Nous allons d’ailleurs renforcer notre présence en Chine au premier trimestre 2019, en ouvrant une troisième plateforme de stockage et de distribution dans la région de Pékin, après celles de Shanghai et de Chengdu. Puis, nous devrions inaugurer un autre centre du même type en Corée du Sud et regardons comment nous implanter en Indonésie et en Malaisie.

Quels sont les autres axes de développement possibles pour l’entreprise ?

E. J. : Nous sommes leader mondial sur le marché de l’acier inoxydable avec un catalogue d’une trentaine de produits de ce type. Je souhaiterais ouvrir notre gamme à d’autres aciers, l’aluminium notamment. Nous pouvons également trouver des axes de développement dans les aciers, sous forme de tubes. J‘ai l’ambition de créer un pôle dédié aux tubes en inox et en carbone. Nous réfléchissons aussi à l’acier à outils.

Vous distribuez des aciers spéciaux que vous ne produisez pas. Sur quoi repose la rentabilité du groupe ?

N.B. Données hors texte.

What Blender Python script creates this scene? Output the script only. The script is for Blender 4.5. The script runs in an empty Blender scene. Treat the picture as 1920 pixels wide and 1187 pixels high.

E. J. : Sur notre capacité à livrer nos clients dans les meilleurs délais. Pour gagner en rentabilité et renforcer nos positions, nous devons aussi être capables de servir plus de clients. Voilà pourquoi il est important de renforcer notre réseau de plateformes (170 à ce jour, déployées dans 17 pays). Nous sommes des négociants, non des métallurgistes. Nous achetons chaque année plus d’un million de tonnes d’aciers spéciaux. Cela suppose aussi une excellente gestion de notre stock, qui s’élève à 600 millions d’euros. C’est notre capital.